- **Objective**: Starting at the first line of the entries, extract each line up to and including the one that contains "def at(px, py, d): return", but leave out the pictures.

- **Data for the task**:
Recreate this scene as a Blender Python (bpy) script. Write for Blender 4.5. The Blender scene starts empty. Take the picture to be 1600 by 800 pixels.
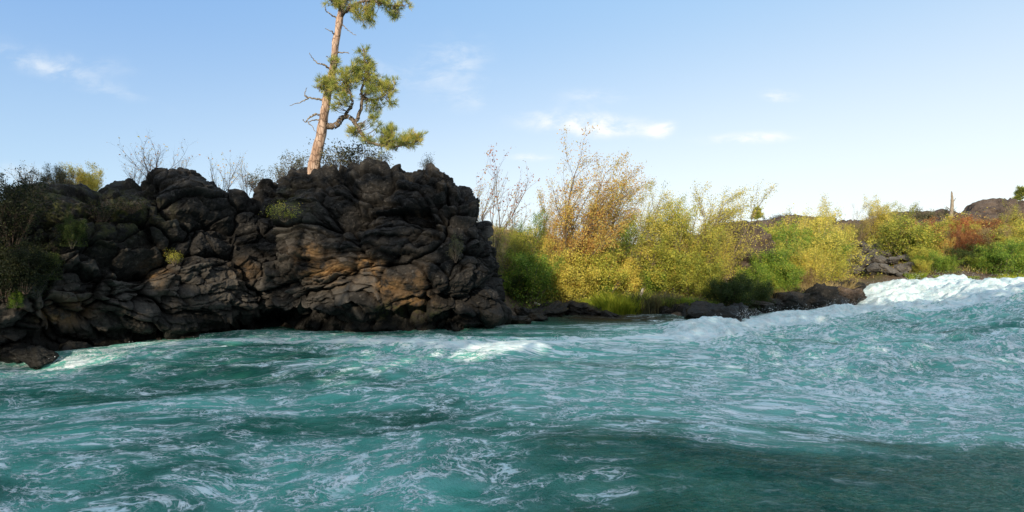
import bpy, math, random
import numpy as np
from mathutils import Vector
random.seed(7); RNG = np.random.default_rng(7)
sc = bpy.context.scene
COL = sc.collection
CAMZ = 3.0
def at(px, py, d): return np.array([(px-800)/800.0*d, d, CAMZ+(400-py)/800.0*d])

# ---------------------------------------------------------------- noise (numpy)
def h3(ix, iy, iz, seed):
    u = np.uint32; c = lambda q: np.asarray(q).astype(np.int32).view(u) if np.ndim(q) else np.int64(q).astype(np.int32).view(u)
    a = c(ix)*u(374761393) + c(iy)*u(668265263) + c(iz)*u(2147483647) + u((seed*974634777) & 0xffffffff)
    a = (a ^ (a >> u(13)))*u(1274126177)
    a = (a ^ (a >> u(16)))*u(2246822519)
    return a ^ (a >> u(15))
def r3(ix, iy, iz, seed): return h3(ix, iy, iz, seed).astype(np.float32)*np.float32(1/4294967295.0)
G = RNG.normal(size=(256, 3)); G /= np.linalg.norm(G, axis=1)[:, None]; G = G.astype(np.float32)
def perlin(x, y, z, seed=0):
    x, y, z = np.broadcast_arrays(*(np.asarray(q, dtype=np.float32) for q in (x, y, z)))
    xi, yi, zi = np.floor(x), np.floor(y), np.floor(z)
    fx, fy, fz = x-xi, y-yi, z-zi
    u = fx*fx*fx*(fx*(fx*6-15)+10); v = fy*fy*fy*(fy*(fy*6-15)+10); w = fz*fz*fz*(fz*(fz*6-15)+10)
    out = 0
    for a in (0, 1):
        for b in (0, 1):
            for c in (0, 1):
                g = G[h3(xi+a, yi+b, zi+c, seed) & 255]
                d = g[..., 0]*(fx-a)+g[..., 1]*(fy-b)+g[..., 2]*(fz-c)
                out = out + d*(u if a else 1-u)*(v if b else 1-v)*(w if c else 1-w)
    return out*1.6
def fbm(x, y, z, o=4, seed=0, g=.5):
    s = 0; a = 1; f = 1
    for i in range(o):
        s = s+a*perlin(x*f, y*f, z*f, seed+i*17); a *= g; f *= 2.03
    return s
def ridged(x, y, z, o=4, seed=0, g=.5):
    s = 0; a = 1; f = 1; n = 0
    for i in range(o):
        s = s+a*(1-np.abs(perlin(x*f, y*f, z*f, seed+i*31))*1.6); n += a; a *= g; f *= 2.07
    return s/n
def sstep(a, b, x):
    t = np.clip((x-a)/(b-a), 0, 1); return t*t*(3-2*t)
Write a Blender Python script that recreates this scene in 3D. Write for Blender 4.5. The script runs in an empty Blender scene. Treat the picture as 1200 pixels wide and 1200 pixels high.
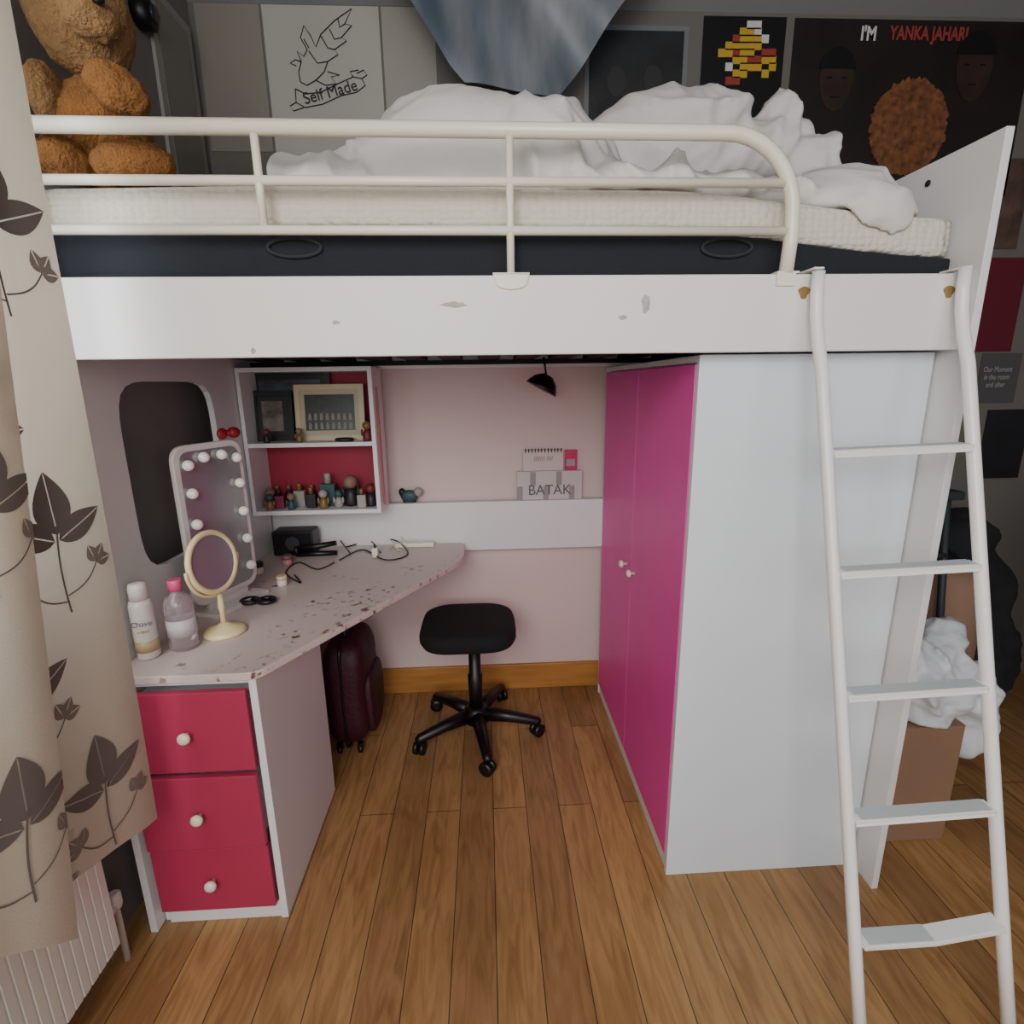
import bpy, bmesh, math, random
from mathutils import Vector, Matrix, noise
random.seed(4)
C = bpy.context.scene.collection
PI = math.pi
# ---------------------------------------------------------------- camera model
H=1.405; D=1.187; F=625.0
T=math.radians(13.5); YW=math.radians(2.75); RL=math.radians(0.8)
def ray(px,py):
    a=px-600; b=py-600
    u=a*math.cos(RL)-b*math.sin(RL); v=a*math.sin(RL)+b*math.cos(RL)
    fw=F*math.cos(T)-v*math.sin(T); z=-F*math.sin(T)-v*math.cos(T)
    return Vector((u*math.cos(YW)+fw*math.sin(YW), fw*math.cos(YW)-u*math.sin(YW), z))
CAM=Vector((0,-D,H))
def PY(px,py,Y): r=ray(px,py); return CAM+r*((Y+D)/r.y)
def PX(px,py,X): r=ray(px,py); return CAM+r*(X/r.x)
def PZ(px,py,Z): r=ray(px,py); return CAM+r*((Z-H)/r.z)
cd=bpy.data.cameras.new('camera'); cam=bpy.data.objects.new('camera',cd); C.objects.link(cam)
Rt=Vector((math.cos(YW),-math.sin(YW),0)); Fh=Vector((math.sin(YW),math.cos(YW),0)); Z=Vector((0,0,1))
Up=Fh*math.sin(T)+Z*math.cos(T); A=Fh*math.cos(T)-Z*math.sin(T)
ri=Rt*math.cos(RL)-Up*math.sin(RL); ui=Rt*math.sin(RL)+Up*math.cos(RL)
M=Matrix((ri,ui,-A)).transposed().to_4x4(); M.translation=CAM
cam.matrix_world=M; cd.sensor_width=36; cd.lens=36*F/1200; cd.clip_start=.02
bpy.context.scene.camera=cam
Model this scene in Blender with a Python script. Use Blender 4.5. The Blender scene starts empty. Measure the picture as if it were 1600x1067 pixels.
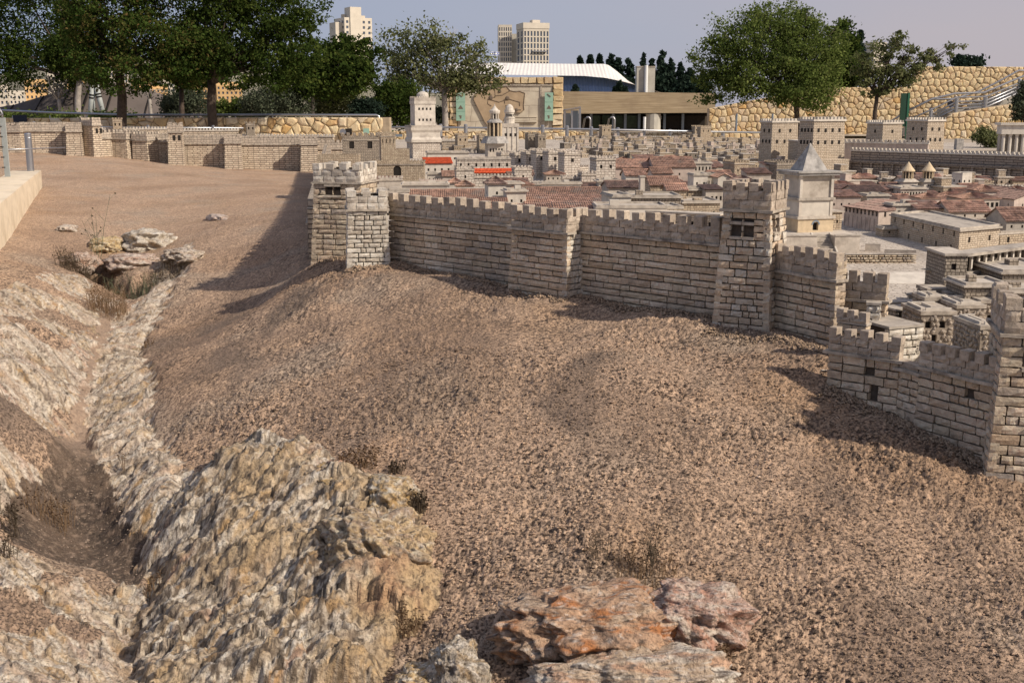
import bpy, math, random
import numpy as np
from math import sin, cos, pi, radians, sqrt, atan2, floor
R = random.Random(7)
RS = np.random.RandomState(11)
sc = bpy.context.scene
COL = sc.collection

# ------------------------------------------------------------------ camera, sky, sun
CZ = 1.7                      # eye height above the zero level
PITCH = math.atan(368.5/1777.8)
F = 1777.8                    # focal length in photo pixels (1600 wide)
cd = bpy.data.cameras.new('camera'); cam = bpy.data.objects.new('camera', cd); COL.objects.link(cam)
cd.sensor_width = 36.0; cd.lens = 40.0; cd.clip_start = 0.05; cd.clip_end = 5000
cam.location = (0, 0, CZ); cam.rotation_euler = (pi/2-PITCH, 0, 0)
sc.camera = cam

SUN_AZ = (0.88, -0.475); SUN_EL = radians(38)
w = bpy.data.worlds.new('World'); sc.world = w; w.use_nodes = True
nt = w.node_tree; nt.nodes.clear()
def wn(t, **k):
    n = nt.nodes.new(t)
    for a, b in k.items(): setattr(n, a, b)
    return n
out = wn('ShaderNodeOutputWorld'); bg = wn('ShaderNodeBackground'); bg2 = wn('ShaderNodeBackground'); mx = wn('ShaderNodeMixShader')
sky = wn('ShaderNodeTexSky', sky_type='NISHITA'); sky.sun_disc = False
sky.sun_elevation = SUN_EL; sky.sun_rotation = atan2(SUN_AZ[0], SUN_AZ[1])
bg.inputs['Strength'].default_value = 0.075
nt.links.new(sky.outputs[0], bg.inputs[0])
# thin overcast veil over the blue: bluer to the left, mauve grey to the right, soft banks
tc = wn('ShaderNodeTexCoord'); sep = wn('ShaderNodeSeparateXYZ'); nt.links.new(tc.outputs['Generated'], sep.inputs[0])
mr = wn('ShaderNodeMapRange'); mr.inputs[1].default_value = -0.45; mr.inputs[2].default_value = 0.4; mr.inputs[3].default_value = -0.2; mr.inputs[4].default_value = 0.7
nt.links.new(sep.outputs[0], mr.inputs[0])
noi = wn('ShaderNodeTexNoise'); noi.inputs['Scale'].default_value = 2.2; noi.inputs['Detail'].default_value = 5
mp = wn('ShaderNodeMapping'); mp.inputs['Scale'].default_value = (1, 1, 4.5)
nt.links.new(tc.outputs['Generated'], mp.inputs[0]); nt.links.new(mp.outputs[0], noi.inputs[0])
ad = wn('ShaderNodeMath', operation='MULTIPLY_ADD'); ad.inputs[1].default_value = 0.55; nt.links.new(noi.outputs[0], ad.inputs[0]); nt.links.new(mr.outputs[0], ad.inputs[2])
cr = wn('ShaderNodeValToRGB'); e = cr.color_ramp.elements
e.new(0.5)
for k_, (p_, c_) in enumerate([(0.12, (0.25, 0.30, 0.43, 1)), (0.60, (0.34, 0.35, 0.435, 1)), (1.0, (0.42, 0.375, 0.415, 1))]): e[k_].position = p_; e[k_].color = c_
nt.links.new(ad.outputs[0], cr.inputs[0]); nt.links.new(cr.outputs[0], bg2.inputs[0]); bg2.inputs['Strength'].default_value = 1.03
mx.inputs[0].default_value = 0.86
nt.links.new(bg.outputs[0], mx.inputs[1]); nt.links.new(bg2.outputs[0], mx.inputs[2]); nt.links.new(mx.outputs[0], out.inputs[0])

sd = bpy.data.lights.new('sun', 'SUN'); sd.energy = 4.1; sd.angle = radians(1.4); sd.color = (1.0, 0.90, 0.77)
so = bpy.data.objects.new('sun', sd); COL.objects.link(so)
from mathutils import Vector, Matrix
sdir = Vector((SUN_AZ[0]*cos(SUN_EL), SUN_AZ[1]*cos(SUN_EL), sin(SUN_EL)))
so.rotation_euler = sdir.to_track_quat('Z', 'Y').to_euler(); so.location = (20, -8, 20)
vs = sc.view_settings; vs.view_transform = 'Standard'; vs.look = 'None'; vs.gamma = 1; vs.use_curve_mapping = False; vs.exposure = 0.24
sc.cycles.max_bounces = 5; sc.cycles.diffuse_bounces = 2; sc.cycles.glossy_bounces = 2; sc.cycles.transparent_max_bounces = 6
sc.cycles.transmission_bounces = 3

# ------------------------------------------------------------------ pixel <-> place helpers (authoring only)
cp, sp_ = cos(PITCH), sin(PITCH)
def S(py):
    v = (py-533.5)/F
    return (sp_+v*cp)/(cp-v*sp_)          # drop below the eye per metre ahead
def Q(px, py):
    v = (py-533.5)/F
    return ((px-800)/F)/(cp-v*sp_)        # metres right per metre ahead
def PT(px, py, Y): return Vector((Q(px, py)*Y, Y, CZ-S(py)*Y))

# ------------------------------------------------------------------ numpy noise
PERM = RS.permutation(4096)
def _h(*c):
    v = np.zeros_like(c[0])
    for k, a in enumerate(c): v = PERM[(v+a*(1+2*k)+k*131) & 4095]
    return v
GR = RS.uniform(0, 2*pi, 4096)
def perlin(x, y, s=0):
    xi = np.floor(x).astype(np.int64); yi = np.floor(y).astype(np.int64); fx = x-xi; fy = y-yi
    u = fx*fx*fx*(fx*(fx*6-15)+10); v = fy*fy*fy*(fy*(fy*6-15)+10)
    def g(ix, iy, dx, dy):
        a = GR[_h(ix, iy, np.full_like(ix, s))]
        return np.cos(a)*dx+np.sin(a)*dy
    a = g(xi, yi, fx, fy); b = g(xi+1, yi, fx-1, fy); c = g(xi, yi+1, fx, fy-1); d = g(xi+1, yi+1, fx-1, fy-1)
    return ((a*(1-u)+b*u)*(1-v)+(c*(1-u)+d*u)*v)*1.5
def fbm(x, y, o=4, s=0, g=0.5):
    r = 0; a = 1; t = 0
    for k in range(o):
        r = r+a*perlin(x*2**k+k*17.3, y*2**k-k*9.1, s+k); t += a; a *= g
    return r/t
def worley_id(x, y, s=0):
    xi = np.floor(x).astype(np.int64); yi = np.floor(y).astype(np.int64); d1 = np.full(x.shape, 9.0); idn = np.zeros(x.shape)
    for i in (-1, 0, 1):
        for j in (-1, 0, 1):
            cx = xi+i; cy = yi+j; h = _h(cx, cy, np.full_like(cx, s+5)); h2 = PERM[(h+77) & 4095]; d = (cx+h/4096-x)**2+(cy+h2/4096-y)**2
            idn = np.where(d < d1, PERM[(h+901) & 4095]/4096, idn); d1 = np.minimum(d1, d)
    return idn
def worley(x, y, s=0):
    xi = np.floor(x).astype(np.int64); yi = np.floor(y).astype(np.int64)
    d1 = np.full(x.shape, 9.0); d2 = np.full(x.shape, 9.0)
    for i in (-1, 0, 1):
        for j in (-1, 0, 1):
            cx = xi+i; cy = yi+j; h = _h(cx, cy, np.full_like(cx, s+5)); h2 = PERM[(h+77) & 4095]
            d = (cx+h/4096-x)**2+(cy+h2/4096-y)**2
            d2 = np.minimum(d2, np.maximum(d, d1)); d1 = np.minimum(d1, d)
    return np.sqrt(d1), np.sqrt(d2)
def sms(a, b, x):
    t = np.clip((x-a)/(b-a), 0, 1); return t*t*(3-2*t)

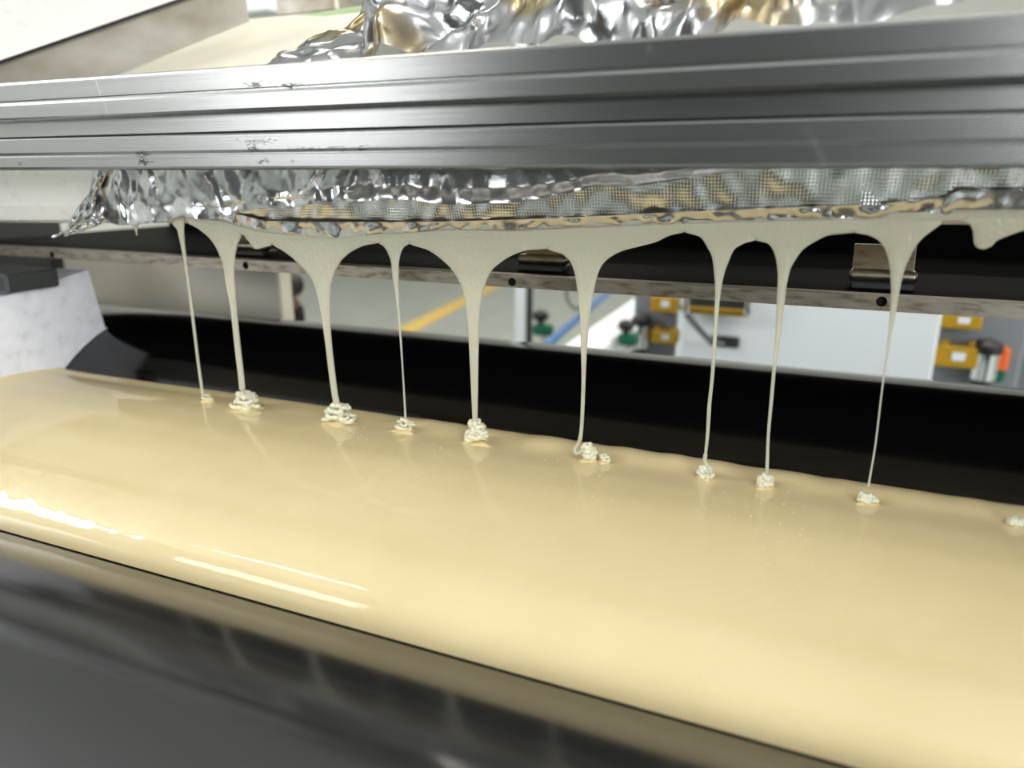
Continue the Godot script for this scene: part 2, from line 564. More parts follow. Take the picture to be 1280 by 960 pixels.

- **Right answer**:
Recreate this scene as a Blender Python (bpy) script. Write for Blender 4.5. The Blender scene starts empty. Take the picture to be 1600 by 800 pixels.
import bpy, math, random
import numpy as np
from mathutils import Vector
random.seed(7); RNG = np.random.default_rng(7)
sc = bpy.context.scene
COL = sc.collection
CAMZ = 3.0
def at(px, py, d): return np.array([(px-800)/800.0*d, d, CAMZ+(400-py)/800.0*d])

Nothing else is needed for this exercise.